2 – A FICÇÃO
«Em véspera do julgamento o juiz desapareceu (...) defensor da transparência e autenticidade em todo o tipo de relações humanas (...) decidido a «ser» e não apenas «parecer», não encontrou outra saída senão a morte (...)
Foi encontrado uns dias mais tarde a boiar no Poço dos Molgos (...)
Num papel solto encontrado sobre a sua secretária, estava marcada a data e o local do julgamento. Segundo ele, o edifício que ostentava a legenda DOMVS JUSTITIAE ficaria de portas fechadas. O julgamento iria decorrer em lugar amplo e aberto. Era sob a frondosa copa da «Carvalha do Presépio», ao Mosteiro. E foi. Foi à sombra deste «’Roblin’ dos Bosques» que outro juiz, os jurados e demais elementos ligados ao Tribunal se reuniram. Esclarecidos todos, sobre o assunto a tratar, o juiz, escorado na sapiência académica e da vida, está pronto a exercer a sua missão. Sentado atrás de uma mesa de carvalho improvisada, pega num calhau rolado, bate com ele três vezes no seu tampo e diz, em voz alta, de modo a chamar a atenção do mais desatento:
- Está aberta a audiência!». (cf. Abílio Pereira de Carvalho, «Julgamento», Palimage, 2000)

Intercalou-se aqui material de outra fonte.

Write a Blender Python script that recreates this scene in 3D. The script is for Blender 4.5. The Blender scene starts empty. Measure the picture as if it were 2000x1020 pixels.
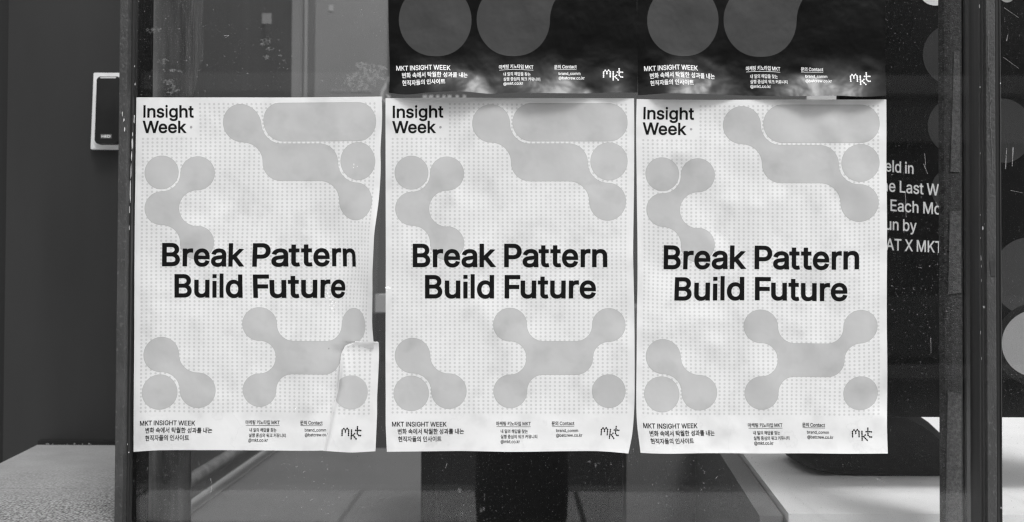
import bpy, bmesh, math, random
import numpy as np
from mathutils import Vector, Matrix, Euler
from mathutils.geometry import delaunay_2d_cdt

random.seed(7)
S = bpy.context.scene
COL = S.collection
R = math.radians

# ------------------------------------------------------------------ camera
CAM = Vector((0.0, -1.68, 1.2))
cam = bpy.data.cameras.new('camera')
cam.lens = 35; cam.sensor_width = 36; cam.clip_start = 0.02; cam.clip_end = 300
cam.dof.use_dof = True; cam.dof.focus_distance = 1.73; cam.dof.aperture_fstop = 5.6
camo = bpy.data.objects.new('camera', cam); COL.objects.link(camo)
camo.location = CAM
camo.rotation_euler = (R(91.0), R(-0.25), 0)
S.camera = camo
ROT = Euler(camo.rotation_euler).to_matrix()
FPX = 35 / 36 * 2000

# ------------------------------------------------------------------ sky and sun (overcast daylight, a monochrome photograph)
W = bpy.data.worlds.new('World'); S.world = W; W.use_nodes = True
wn = W.node_tree; wn.nodes.clear()
sky = wn.nodes.new('ShaderNodeTexSky'); sky.sky_type = 'NISHITA'; sky.sun_disc = False
sky.sun_elevation = R(58); sky.sun_rotation = R(155); sky.air_density = 1.5; sky.dust_density = 3.0
bw = wn.nodes.new('ShaderNodeRGBToBW')
bg = wn.nodes.new('ShaderNodeBackground'); bg.inputs['Strength'].default_value = 0.15
wo = wn.nodes.new('ShaderNodeOutputWorld')
wn.links.new(sky.outputs[0], bw.inputs[0]); wn.links.new(bw.outputs[0], bg.inputs[0]); wn.links.new(bg.outputs[0], wo.inputs[0])
sun = bpy.data.lights.new('sun', 'SUN'); sun.energy = 1.5; sun.angle = R(14); sun.color = (1, 1, 1)
suno = bpy.data.objects.new('sun', sun); COL.objects.link(suno)
sd = Vector((math.sin(R(25)) * math.cos(R(58)), -math.cos(R(25)) * math.cos(R(58)), math.sin(R(58))))  # towards the sun
suno.rotation_euler = sd.to_track_quat('Z', 'Y').to_euler()
suno.location = (0, -4, 8)
S.view_settings.view_transform = 'Standard'; S.view_settings.look = 'None'
S.view_settings.gamma = 1; S.view_settings.exposure = 0.50
S.view_settings.use_curve_mapping = False
S.cycles.transparent_max_bounces = 16
S.cycles.max_bounces = 10
S.cycles.filter_width = 1.3
S.cycles.use_denoising = True
S.cycles.denoising_input_passes = 'RGB_ALBEDO_NORMAL'; S.cycles.denoising_prefilter = 'NONE'

# ------------------------------------------------------------------ helpers
def at(px, py, Y):
    """photo pixel -> the point where its ray meets the upright plane at depth Y"""
    d = ROT @ Vector(((px - 1000) / FPX, -(py - 510) / FPX, -1))
    t = (Y - CAM.y) / d.y
    return CAM + d * t
def atz(px, py, z):
    d = ROT @ Vector(((px - 1000) / FPX, -(py - 510) / FPX, -1))
    t = (z - CAM.z) / d.z
    return CAM + d * t
def X(px, Y, py=510): return at(px, py, Y).x
def Z(py, Y, px=1000): return at(px, py, Y).z

MATS = {}
def nt(m): return m.node_tree.nodes, m.node_tree.links
def grey(v): return (v, v, v, 1)
def mat(name, v, rough=0.6, var=0.0, scale=20.0, bump=0.0, bscale=200.0, spec=0.5, metal=0.0, stretch=(1, 1, 1), speck=0.0, spscale=300.0, speckv=0.6):
    if name in MATS: return MATS[name]
    m = bpy.data.materials.new(name); m.use_nodes = True; MATS[name] = m
    N, L = nt(m); p = N['Principled BSDF']
    p.inputs['Base Color'].default_value = grey(v); p.inputs['Roughness'].default_value = rough
    p.inputs['Specular IOR Level'].default_value = spec; p.inputs['Metallic'].default_value = metal
    tc = N.new('ShaderNodeTexCoord'); mp = N.new('ShaderNodeMapping'); mp.inputs['Scale'].default_value = stretch
    geo = N.new('ShaderNodeNewGeometry')
    L.new(geo.outputs['Position'], mp.inputs['Vector'])
    col = None
    if var > 0:
        n = N.new('ShaderNodeTexNoise'); n.inputs['Scale'].default_value = scale; n.inputs['Detail'].default_value = 6
        L.new(mp.outputs[0], n.inputs['Vector'])
        r = N.new('ShaderNodeMapRange'); r.inputs['From Min'].default_value = 0.3; r.inputs['From Max'].default_value = 0.7
        r.inputs['To Min'].default_value = v * (1 - var); r.inputs['To Max'].default_value = v * (1 + var)
        L.new(n.outputs[0], r.inputs['Value']); col = r.outputs[0]
    if speck > 0:
        n2 = N.new('ShaderNodeTexNoise'); n2.inputs['Scale'].default_value = spscale; n2.inputs['Detail'].default_value = 2
        L.new(geo.outputs['Position'], n2.inputs['Vector'])
        r2 = N.new('ShaderNodeMapRange'); r2.inputs['From Min'].default_value = 0.60; r2.inputs['From Max'].default_value = 0.70
        r2.inputs['To Min'].default_value = 0; r2.inputs['To Max'].default_value = speck
        L.new(n2.outputs[0], r2.inputs['Value'])
        mx = N.new('ShaderNodeMix'); mx.data_type = 'FLOAT'
        L.new(r2.outputs[0], mx.inputs[0])
        if col: L.new(col, mx.inputs[2])
        else: mx.inputs[2].default_value = v
        mx.inputs[3].default_value = speckv
        col = mx.outputs[0]
    if col: L.new(col, p.inputs['Base Color'])
    if bump > 0:
        n3 = N.new('ShaderNodeTexNoise'); n3.inputs['Scale'].default_value = bscale; n3.inputs['Detail'].default_value = 4
        L.new(mp.outputs[0], n3.inputs['Vector'])
        b = N.new('ShaderNodeBump'); b.inputs['Strength'].default_value = bump; b.inputs['Distance'].default_value = 0.002
        L.new(n3.outputs[0], b.inputs['Height']); L.new(b.outputs[0], p.inputs['Normal'])
    return m

def thing(o, label, cat, group=None):
    o['label'] = label; o['category'] = cat
    if group: o['group'] = group
    return o
def structure(o): o['kind'] = 'structure'; return o
def empty(name, loc, label, cat, group=None):
    o = bpy.data.objects.new(name, None); o.location = loc; o.empty_display_size = 0.05
    COL.objects.link(o); thing(o, label, cat, group)
    return o
def link(name, me, m, parent=None, smooth=False):
    """me is in world coordinates; a child keeps its place under its (unrotated) parent"""
    if m is not None: me.materials.append(m)
    o = bpy.data.objects.new(name, me); COL.objects.link(o)
    if smooth:
        me.polygons.foreach_set('use_smooth', [True] * len(me.polygons))
    if parent is not None:
        o.parent = parent
        o.matrix_parent_inverse = Matrix.Translation(-world_loc(parent))
    return o
def world_loc(o):
    # every non-empty is linked at the origin with its geometry in world space
    return o.location.copy() if o.type == 'EMPTY' else Vector((0, 0, 0))
class MB:
    def __init__(s): s.b = bmesh.new()
    def box(s, x0, x1, y0, y1, z0, z1, bev=0.0, seg=2):
        t = bmesh.new()
        bmesh.ops.create_cube(t, size=1)
        bmesh.ops.scale(t, verts=t.verts, vec=(abs(x1 - x0), abs(y1 - y0), abs(z1 - z0)))
        bmesh.ops.translate(t, verts=t.verts, vec=((x0 + x1) / 2, (y0 + y1) / 2, (z0 + z1) / 2))
        if bev > 0: bmesh.ops.bevel(t, geom=t.edges[:], offset=bev, segments=seg, profile=0.7, affect='EDGES')
        s.merge(t); return s
    def merge(s, t):
        me = bpy.data.meshes.new('tmp'); t.to_mesh(me); t.free(); s.b.from_mesh(me); bpy.data.meshes.remove(me)
    def prism(s, pts, axis, a, b, bev=0.0):
        """pts 2-D outline extruded along axis from a to b. axis 'y': pts are (x,z); 'z': (x,y); 'x': (y,z)"""
        def P(p, t):
            return {'y': (p[0], t, p[1]), 'z': (p[0], p[1], t), 'x': (t, p[0], p[1])}[axis]
        t = bmesh.new()
        lo = [t.verts.new(P(p, a)) for p in pts]; hi = [t.verts.new(P(p, b)) for p in pts]
        n = len(pts)
        t.faces.new(lo); t.faces.new(hi[::-1])
        for i in range(n): t.faces.new((lo[i], hi[i], hi[(i + 1) % n], lo[(i + 1) % n]))
        bmesh.ops.recalc_face_normals(t, faces=t.faces)
        if bev > 0: bmesh.ops.bevel(t, geom=t.edges[:], offset=bev, segments=2, profile=0.7, affect='EDGES')
        s.merge(t); return s
    def tube(s, p, q, r, n=20, r2=None):
        p = Vector(p); q = Vector(q); d = q - p
        t = bmesh.new()
        bmesh.ops.create_cone(t, cap_ends=True, segments=n, radius1=r, radius2=r if r2 is None else r2, depth=d.length)
        M = Matrix.Translation((p + q) / 2) @ d.to_track_quat('Z', 'Y').to_matrix().to_4x4()
        bmesh.ops.transform(t, matrix=M, verts=t.verts)
        s.merge(t); return s
    def out(s, name, m, parent=None, smooth=False):
        me = bpy.data.meshes.new(name); s.b.to_mesh(me); s.b.free()
        o = link(name, me, m, parent)
        if smooth:
            me.polygons.foreach_set('use_smooth', [True] * len(me.polygons))
            try: me.set_sharp_from_angle(angle=R(35))
            except Exception: pass
        return o
def rrect(x0, x1, z0, z1, r, n=6):
    pts = []
    for cx, cz, a0 in ((x1 - r, z1 - r, 0), (x0 + r, z1 - r, 90), (x0 + r, z0 + r, 180), (x1 - r, z0 + r, 270)):
        for i in range(n + 1):
            a = R(a0 + 90 * i / n); pts.append((cx + r * math.cos(a), cz + r * math.sin(a)))
    return pts

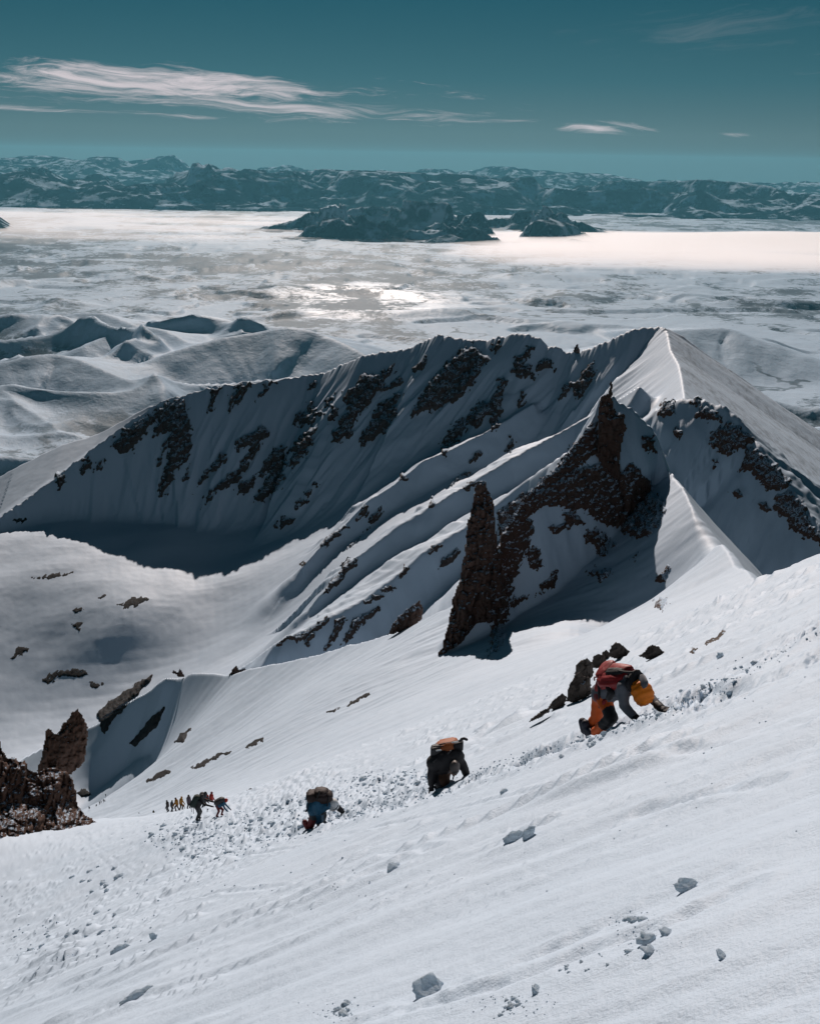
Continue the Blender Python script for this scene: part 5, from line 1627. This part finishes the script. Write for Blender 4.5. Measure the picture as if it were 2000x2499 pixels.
small_person(*z4(905, 862), 56, 'dark_jacket', 'charcoal', ('green', 'tall dark green backpack on the hunched climber nearest in the waiting group'), 'charcoal', 0.45, 1.0, 0.05, (0.42, -0.35), 'hunched climber with a tall dark green pack, nearest of the waiting group', group=G, dist=55)
small_person(*z4(1350, 792), 46, 'teal', 'dark_red', ('charcoal', 'dark backpack on the stooping climber with the red helmet'), 'bright_red', 1.05, 1.0, 0.16, (0.25, -0.9), 'stooping climber in a teal jacket and red helmet at the right of the waiting group', group=G, dist=58)
small_person(*z4(1010, 640), 38, 'slate', 'black', ('slate', 'bulky grey pack rising behind the tall dark green backpack'), 'black', 0.35, 1.0, 0.1, (0.2, -0.7), 'dark figure with a bulky grey pack behind the hunched climber', group=G, dist=78)
small_person(*z4(1095, 620), 33, 'bright_red', 'black', None, 'maroon', 0.1, -1.0, 0.05, (0.1, -0.8), 'left one of two mountaineers in red jackets', group=G, dist=82)
small_person(*z4(1180, 620), 35, 'bright_red', 'charcoal', None, 'dark_red', 0.05, 1.0, 0.05, (0.1, -0.8), 'right one of two mountaineers in red jackets', group=G, dist=82)
small_person(*z4(700, 632), 30, 'mauve', 'black', None, 'maroon', 0.05, 0.3, 0.08, (0.05, -0.95), 'lone standing mountaineer in a dull mauve jacket left of the big packs', group=G, dist=105)
small_person(*z4(540, 660), 29, 'yellow', 'brown', None, 'yellow', 0.15, 1.0, 0.14, (0.15, -0.9), 'right one of two mountaineers in mustard jackets', group=G, dist=110)
small_person(*z4(455, 675), 28, 'yellow', 'brown', None, 'brown', 0.15, -1.0, 0.16, (0.2, -0.8), 'left one of two mountaineers in mustard jackets', group=G, dist=110)
small_person(*z4(345, 692), 24, 'dark_jacket', 'charcoal', None, 'charcoal', 0.1, 1.0, 0.05, (0.1, -0.9), 'right one of two dark figures at the left end of the waiting group', group=G, dist=122)
small_person(*z4(262, 700), 25, 'maroon', 'charcoal', None, 'charcoal', 0.1, -1.0, 0.05, (0.1, -0.9), 'left one of two dark figures at the left end of the waiting group', group=G, dist=122)
for (a, b, lab) in (((1092, 640, 54.5), (1075, 825, 54.5), 'trekking pole planted in front of the hunched climber with the green pack'), ((1235, 650, 57.5), (1190, 805, 57.5), 'thin pole between the hunched climber and the one in teal'),
                    ((750, 590, 54.6), (757, 700, 54.6), 'left one of two thin poles behind the hunched climber\'s pack'), ((795, 610, 54.6), (798, 738, 54.6), 'right one of two thin poles behind the hunched climber\'s pack'), ((597, 550, 109), (612, 630, 109), 'thin pole beside the mountaineers in mustard jackets')):
    pa, pb = (PD(np.array(z4(q[0], q[1])[0]), np.array(z4(q[0], q[1])[1]), np.array(float(q[2]))) for q in (a, b))
    t = new_root('trekking_pole', pb)
    r_ = 0.018 if a[2] < 60 else 0.03
    add_part('shaft', tube([pa, pb], r_, 5), C_['black'], t, pb)
    add_part('grip', tube([pa, pa + (pb - pa) * 0.12], r_ * 1.8, 5), C_['charcoal'], t, pb)
    tag(t, lab, 'pole')
small_person(374.5, 1984, 13, 'olive', 'olive', None, 'charcoal', 0.2, 0.2, 0.05, (0.3, -0.6), 'figure in olive sitting alone in the snow', sit=True, group='tiny figures far down the couloir', dist=165, voxel=0.06)
small_person(340.5, 1985, 6.5, 'dark_jacket', 'black', None, 'charcoal', 1.2, -1.0, 0.05, (0.3, -0.6), 'small dark figure lying in the snow left of the one sitting in olive', sit=True, group='tiny figures far down the couloir', dist=175, voxel=0.08)
for i, (zx, zy, h, lab) in enumerate(((300, 603, 10, 'tiny lone figure nearest the red-brown rocks'), (437, 566, 10, 'tiny figure at the left foot of the far file'), (492, 568, 10, 'tiny figure at the foot of the far file, right of its neighbour'),
                                      (497, 502, 9, 'left of two tiny figures in the middle of the far file'), (527, 475, 8, 'right of two tiny figures in the middle of the far file'), (570, 462, 9.5, 'left of two tiny figures at the head of the far file'),
                                      (598, 462, 8, 'right of two tiny figures at the head of the far file'), (706, 452, 9, 'left of two tiny figures walking ahead of the far file'), (772, 447, 9, 'right of two tiny figures walking ahead of the far file'), (612, 345, 7, 'tiny highest figure alone above the far file'))):
    small_person(180 + zx * 220 / 1725, 1900 + zy * 220 / 1725, h, 'charcoal' if i % 2 else 'navy', 'black', None, 'black', 0.15 + 0.1 * (i % 3), 1.0 if i != 0 else 0.3, 0.14, (0.15, -0.8), lab, group='tiny figures far down the couloir', dist=410 if i else 400, voxel=0.14)
# ------------------------------------------------------------------ loose snow
def clod_mesh(seed, sub=2, rough=0.35, squash=(1, 1, 1), scoop=False):
    bm = bmesh.new()
    bmesh.ops.create_icosphere(bm, subdivisions=sub, radius=1.0)
    co = np.array([v.co[:] for v in bm.verts])
    n1 = fbm(co[:, 0] * 1.1 + co[:, 2] * 0.7, co[:, 1] * 1.1 - co[:, 2] * 0.6, 3, seed)
    n2 = pnoise(co[:, 0] * 2.6 + co[:, 2], co[:, 1] * 2.6 - co[:, 2] * 1.3, seed + 4)
    n3 = pnoise(co[:, 0] * 5.5 - co[:, 2] * 2, co[:, 1] * 5.5 + co[:, 2] * 3, seed + 8)
    r = 1 + rough * n1 * 1.7 + rough * 0.6 * n2 + rough * 0.3 * n3
    co = co * r[:, None]
    for k in range(3):                                       # broken flat faces
        nn = unit(np.random.RandomState(seed * 7 + k).randn(3))
        dd = co @ nn
        co = co - np.outer(np.clip(dd - 0.72, 0, None), nn)
    if scoop:
        top = co[:, 2] > 0.25
        co[top, 2] = 0.25 + (co[top, 2] - 0.25) * 0.2 - 0.25 * np.clip(1 - (co[top, 0] ** 2 + co[top, 1] ** 2) * 1.3, 0, 1)
    co = co * np.array(squash)
    for v, c in zip(bm.verts, co):
        v.co = c
    me = bpy.data.meshes.new('snow_clod')
    bm.to_mesh(me)
    bm.free()
    for p in me.polygons:
        p.use_smooth = True
    me.materials.append(M_CLOD)
    return me


rnd = random.Random(11)
CLODS = [clod_mesh(300 + i, 3, 0.55, (1, 0.8 + 0.05 * i, 0.60 + 0.03 * i)) for i in range(8)]


def clod(name, px, py, wpx, label, cat, group=None, me=None, sq=(1, 1, 1), rot=None, sink=0.95, d0=3.0):
    B, ok = hit([px], [py], d0)
    if not ok[0]:
        return None
    p = B[0]
    r = wpx * 0.5 * np.linalg.norm(p) / F
    o = bpy.data.objects.new(name, me or rnd.choice(CLODS))
    COL.objects.link(o)
    o.location = (p[0], p[1], p[2] + r * (1 - sink) * 0.62 * sq[2])
    o.scale = (r * sq[0], r * sq[1], r * sq[2])
    o.rotation_euler = rot or (rnd.uniform(-0.4, 0.4), rnd.uniform(-0.4, 0.4), rnd.uniform(0, 6.28))
    tag(o, label, cat, group)
    return o


SC_A = clod_mesh(331, 4, 0.36, (1, 0.85, 0.85), True)
SC_B = clod_mesh(337, 4, 0.36, (1, 0.7, 0.62), True)
SLAB = clod_mesh(341, 4, 0.42, (1.0, 0.35, 0.75))
clod('snow_block', 1046, 2424, 62, 'big scooped block of snow at the bottom centre of the slope', 'snow block', me=SC_A, rot=(0.35, -0.2, 0.3), sink=0.1)
clod('snow_block', 1671, 2172, 48, 'rounded snow block with a hollow top on the right of the slope', 'snow block', me=SC_B, rot=(0.3, -0.25, 0.1), sink=0.1)
clod('snow_slab', 1291, 2042, 34, 'upright broken slab of wind crust below the black-jacketed climber', 'snow slab', me=SLAB, rot=(0.2, -0.9, 0.2), sq=(1.2, 1, 1.1), sink=0.1)
clod('snow_slab', 1255, 2050, 50, 'flat broken slab lying against the upright slab of wind crust', 'snow slab', me=SLAB, rot=(0.2, -0.25, 0.2), sq=(1.0, 1, 0.7), sink=0.2)
clod('snow_block', 957, 2122, 34, 'pale snow block beside the long crack left of centre', 'snow block', sq=(1, 0.8, 0.8))
clod('snow_block', 1760, 2338, 34, 'lone flat snow lump low on the right of the slope', 'snow block', me=SC_B, rot=(0.2, -0.2, 2.0), sq=(1, 1, 0.8), sink=0.2)
clod('snow_block', 1578, 2300, 36, 'angular snow block in the middle of the small heap on the right', 'snow block', sq=(1, 0.9, 1.0), sink=0.15)
clod('snow_block', 1588, 2322, 38, 'lower flat block of the small heap on the right', 'snow block', sq=(1, 0.8, 0.55))
clod('snow_block', 1628, 2278, 46, 'crumbly snow lump at the upper right of the small heap', 'snow block', sq=(1, 0.8, 0.6))
clod('snow_block', 1537, 2322, 24, 'small snow lump left of the small heap', 'snow block', sq=(1, 0.8, 0.6))
clod('snow_block', 1312, 2416, 34, 'hollow snow lump at the bottom right of centre', 'snow block', me=SC_A, rot=(0.3, 0.4, 1.0))
clod('snow_block', 376, 2292, 22, 'small upright snow lump on the lower left of the slope', 'snow block', sq=(0.8, 0.8, 1.1), sink=0.1)
clod('snow_slab', 296, 2318, 42, 'low broken crust slab on the lower left of the slope', 'snow slab', me=SLAB, rot=(0.1, -0.2, 0.3), sq=(1, 1, 0.7))
clod('snow_slab', 340, 2430, 60, 'long low slab of crust near the bottom left corner', 'snow slab', me=SLAB, rot=(0.1, -0.3, 0.35), sq=(1.3, 1, 0.5))
clod('snow_block', 292, 2140, 22, 'small snow lump alone on the left of the slope', 'snow block')
clod('snow_block', 1756, 1604, 16, 'small pale snow block right of the rocks behind the nearest climber', 'snow block', sq=(0.8, 0.8, 1.2), sink=0.1)
for cx, cy, sx, sy, n, w0, w1, lab, grp in (
        (1540, 2246, 26, 10, 9, 9, 22, 'round snow clod in the small cluster above the heap on the right', 'cluster of round clods on the right'),
        (1240, 2460, 40, 14, 12, 8, 22, 'snow clod in the trail of crumbs at the bottom edge', 'clods along the bottom edge'),
        (835, 2472, 24, 16, 8, 10, 24, 'snow clod in the pile at the bottom just left of centre', 'pile of clods at the bottom'),
        (1410, 2365, 60, 18, 8, 7, 12, 'small clod strewn between the heap and the bottom edge', 'strewn clods on the right'),
        (1700, 1690, 120, 40, 22, 7, 18, 'snow clod kicked out of the trail above the nearest climber', 'clods along the trail above the nearest climber'),
        (1450, 1806, 40, 10, 12, 8, 20, 'snow clod at the boots of the nearest climber', 'clods at the nearest climber\'s boots'),
        (130, 2290, 130, 40, 18, 7, 20, 'broken crust lump in the rough patch on the lower left', 'lumps in the rough patch on the lower left'),
        (240, 2150, 60, 40, 12, 6, 14, 'stray snow lump on the left of the slope', 'stray lumps on the left')):
    for i in range(n):
        a, b = rnd.gauss(0, 0.6), rnd.gauss(0, 0.6)
        if cx == 1700:
            px_, py_ = cx + a * sx * 1.6, cy - a * sx * 0.80 + b * sy * 0.5
        elif sx > 35:
            px_, py_ = cx + a * sx, cy - a * sx * 0.32 + b * sy
        else:
            px_, py_ = cx + a * sx, cy + b * sy
        if not (-20 < px_ < 2020 and py_ < 2499):
            continue
        clod('snow_clod', px_, py_, rnd.uniform(w0, w1), lab, 'snow clod', grp)

# churned debris of the trail below the climbers: chunk after chunk
placed = 0
while placed < 110:
    px_, py_ = rnd.uniform(350, 1050), rnd.uniform(1880, 2125)
    if float(poly_sdf(DEB, np.array([px_]), np.array([py_]))[0]) < 0:
        continue
    clod('snow_chunk', px_, py_, rnd.choice((7, 8, 9, 10, 11, 13, 16)), 'chunk of broken snow in the churned trail below the teal-jacketed climber', 'snow chunk', 'chunks in the churned trail', d0=14.0)
    placed += 1

# crumbs too small to pick apart
cv, cf = [], []
ico = clod_mesh(399, 1, 0.4)
iv = np.array([v.co[:] for v in ico.vertices])
if_ = np.array([p.vertices[:] for p in ico.polygons])
rs = np.random.RandomState(5)
PXs, PYs, WSs = [], [], []
n = 1700
x_, y_ = rs.uniform(330, 1060, n), rs.uniform(1875, 2130, n)
kk = poly_sdf(DEB, x_, y_) > -14 * rs.rand(n)
PXs.append(x_[kk]); PYs.append(y_[kk]); WSs.append(rs.uniform(2.5, 7, kk.sum()))
tp = np.array([to_px(p) for p in TRAIL])
for _ in range(520):
    i = rs.randint(len(tp) - 1)
    t_ = rs.rand()
    q = tp[i] * (1 - t_) + tp[i + 1] * t_
    PXs.append([q[0] + rs.randn() * 14]); PYs.append([q[1] + rs.randn() * 10]); WSs.append([rs.uniform(2.5, 7.5)])
for cx, cy, sx, sy, n in ((130, 2290, 150, 40, 70), (700, 2150, 300, 30, 60), (1540, 2290, 60, 30, 50), (1250, 2450, 60, 16, 70), (835, 2470, 40, 18, 40), (1750, 1680, 160, 60, 30), (1500, 2100, 400, 200, 24)):
    PXs.append(cx + rs.randn(n) * sx); PYs.append(cy + rs.randn(n) * sy); WSs.append(rs.uniform(2.5, 6.5, n))
PXs, PYs, WSs = (np.concatenate([np.asarray(a, float) for a in q]) for q in (PXs, PYs, WSs))
ok = (PXs > -40) & (PXs < 2040) & (PYs < 2520) & (PYs > 1500)
PXs, PYs, WSs = PXs[ok], PYs[ok], WSs[ok]
Bc, okc = hit(PXs, PYs, 3.0)
for p, w, k in zip(Bc, WSs, okc):
    if not k or p[1] > 70:
        continue
    r = w * 0.5 * np.linalg.norm(p) / F
    an = rs.rand() * 6.28
    R_ = np.array([[math.cos(an), -math.sin(an), 0], [math.sin(an), math.cos(an), 0], [0, 0, 0.75]])
    cf.append(if_ + len(cv) * len(iv))
    cv.append(iv @ R_.T * r + p + np.array([0, 0, r * 0.3]))
o = mesh_obj('snow_crumbs', np.concatenate(cv), np.concatenate(cf), M_CLOD, kind='stuff')
bpy.data.meshes.remove(ico)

Nas poucas linhas que transcrevi, todas elas no último capítulo do romance, como que a fechar toda a trama, deixei bem claro o que metaforicamente pensava sobre a Justiça em Portugal. Com o suicídio do juiz, no rio Paiva, e a sua substituição por outro, não pretendi outra coisa senão significar a morte simbólica da velha magistratura formal, aspecto austero, circunspecta, toda de preto vestida, liturgia do «levantar e sentar», mais a incutir medo do que respeito. Ritual lúgubre que, nos tempos modernos, nem sequer, encontra acolhimento em todos os magistrados. Alguns conheci eu (actualmente jubilados) que, pela sua humildade e sabedoria, me deram mostras de terem assimilado muito bem os conceitos de PODER e de AUTORIDADE, de MEDO e de RESPEITO. Sendo que o PODER se associa ao MEDO e a AUTORIDADE se associa ao RESPEITO. E mais ficou esclarecido: que o MEDO se manifesta somente na presença de quem tem o PODER e o RESPEITO pela AUTORIDADE se manifesta mesmo na sua ausência. O PODER é intrínseco à função de que se está investido, a AUTORIDADE resulta do comportamento, do saber, da competência, da forma humana de estar face ao seu semelhante, independentemente do estatuto socioprofissional.
O exemplo mais flagrante que conheci, não conformado com o funcionamento da velha Justiça, foi o daquele «Juiz que se cansou de sê-lo», em Lourenço Marques, Moçambique, terra de outras gentes e outros costumes. Cansado de tomar decisões baseadas na matéria produzida nos autos, ciente de que ela tantas vezes estava eivada de mentiras e falsidades, matriculou-se na Faculdade de Veterinária, decidido a encontrar entre os animais a realização profissional e humana, que, no seu entender, não encontrava entre os homens, naquela profissão. Na sua consciência não havia espaço para o álibi justificativo: «se o juiz for para o inferno, vai montado nas testemunhas».(cf.www.trilhos-serranos.com», botão «novidades».
Mas, como dizia, com o encerramento da DOMVS JVSTITIAE, nesse meu romance, deslocando o julgamento para um espaço aberto e arejado, a sombra da centenária «Carvalha do Presépio», os membros do tribunal, sentados à roda de uma tosca mesa improvisada, o juiz a servir-se de um calhau rolado, em vez do torneado e polido macete de madeira, mais não pretendi que insinuar o desejo de ver uma justiça simplificada, rápida, eficiente, liberta da teia em que se enredam todos aqueles que a servem, todos aqueles que dela se servem e todos aqueles que obrigados são a servirem-se dela. E rematando o livro com a expressão lapidar proferida pelo juiz substituto: «está aberta a audiência», qual chave com que se fecha a arca onde se arruma algo precioso, quis significar claramente que o verdadeiro e último juiz era o auditório presente, o povo, no caso vertente, os leitores que tivessem a paciência de ler o livro até ao fim e discernissem sobre o conteúdo das páginas que lhe davam corpo, que liam os documentos citados e descodificassem as metáforas e analogias literárias da sua tessitura.